09/03/2016

Ronde de nuit : Duo


Edward Hopper - Rooms for Tourists, 1945
Huile sur toile
Yale University Art Gallery, New Haven
Source



29 Août 1945 - la guerre est finie depuis deux semaines. Dans la maison de South Truro, Hopper se remet à peindre; il fait l'obscurité dans son atelier, fermant tout sauf la moitié haute de la grande fenêtre (1). Jo Hopper note méticuleusement les états successifs du tableau - elle connaît bien le sujet, une maison de Provincetown qui propose des chambres pour vacanciers. Elle voit les fenêtres s'éclairer progressivement. Elle aimerait voir s'allumer la petite lampe, à droite de la porte - dans la réalité elle est si jolie, elle brille comme un petit bijou... D'ailleurs, pourquoi ne peindrait-elle pas elle-même une scène de nuit comme celle-ci ? 

Mais pour ça il faudrait qu'elle utilise la voiture. Edward ne veut pas la laisser conduire, c'est un sujet de disputes entre eux - parmi d'autres.

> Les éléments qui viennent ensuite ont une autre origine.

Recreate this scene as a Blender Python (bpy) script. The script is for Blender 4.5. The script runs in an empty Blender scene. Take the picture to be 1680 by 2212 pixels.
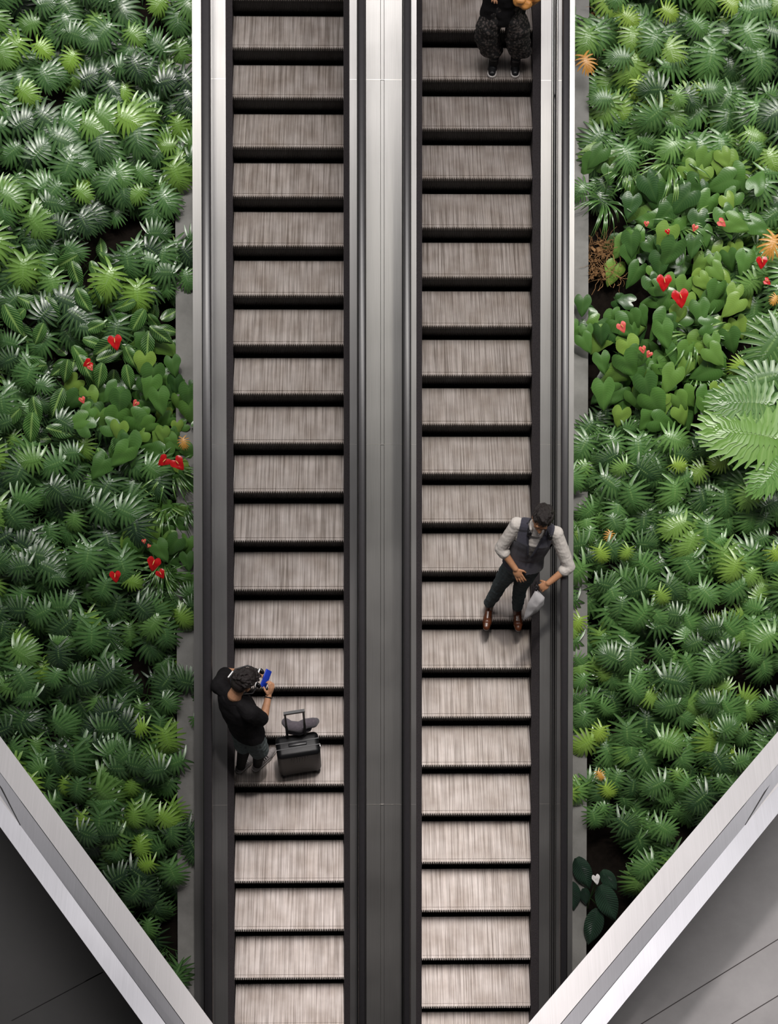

Edward continue de traiter les intérieurs - c'est si joli, ces intérieurs illuminés en contraste avec le faible éclairage sur la façade. Jo est fascinée - "c'est si intéressant d'avoir quelque chose en train de grandir - on pourrait même dire : au-dedans de soi-même. La gestation, ça revient à ça, ce qui se passe dans l'atelier - ici comme à New York. Et ça fait tellement partie de moi, aussi" (2).

Jo n'y tient plus, elle demande à Edward - poliment, il faut être prudente avec Edward - quand il va éclairer la petite lampe verte à côté de la porte. Edward répond que non, qu'il ne va pas faire un foutu tableau à la John Sloan, et que s'il allume la lampe verte (petit bijou...) il va devoir rééquilibrer la couleur de la façade, lui donner du relief, et il la veut précisément comme ça, sans relief, voilà.

Difficile d'argumenter avec Edward. Il se mure dans le silence. Ou il quitte la pièce. Et puis cette année-là, Edward ne va pas bien, la nuit il fait des cauchemars et Jo s'inquiète. Cette année-là, c'est le début du déferlement de l'art abstrait - même au Whitney, on voit de plus en plus d'abstrait. Edward ne va pas bien, et Jo garde ses plaintes pour elle. 

Mais quand même, elle lui a sacrifié sa carrière, sans compter que le Whitney ignore souverainement les femmes artistes. Elle attendra l'année suivante pour lui dire son fait. L'année suivante, elle fera la grève de la faim.








(1) Gail Levin, Edward Hopper : an intimate biography, 1998,  pp. 379-381 (citant le journal de Jo Hopper).

(2) "It's so interesting to have something growing — one might almost say right inside one. Gestation is what it amounts to, what goes on in the studio — here or in N.Y. It's so a part of me too" (ibid. p. 380).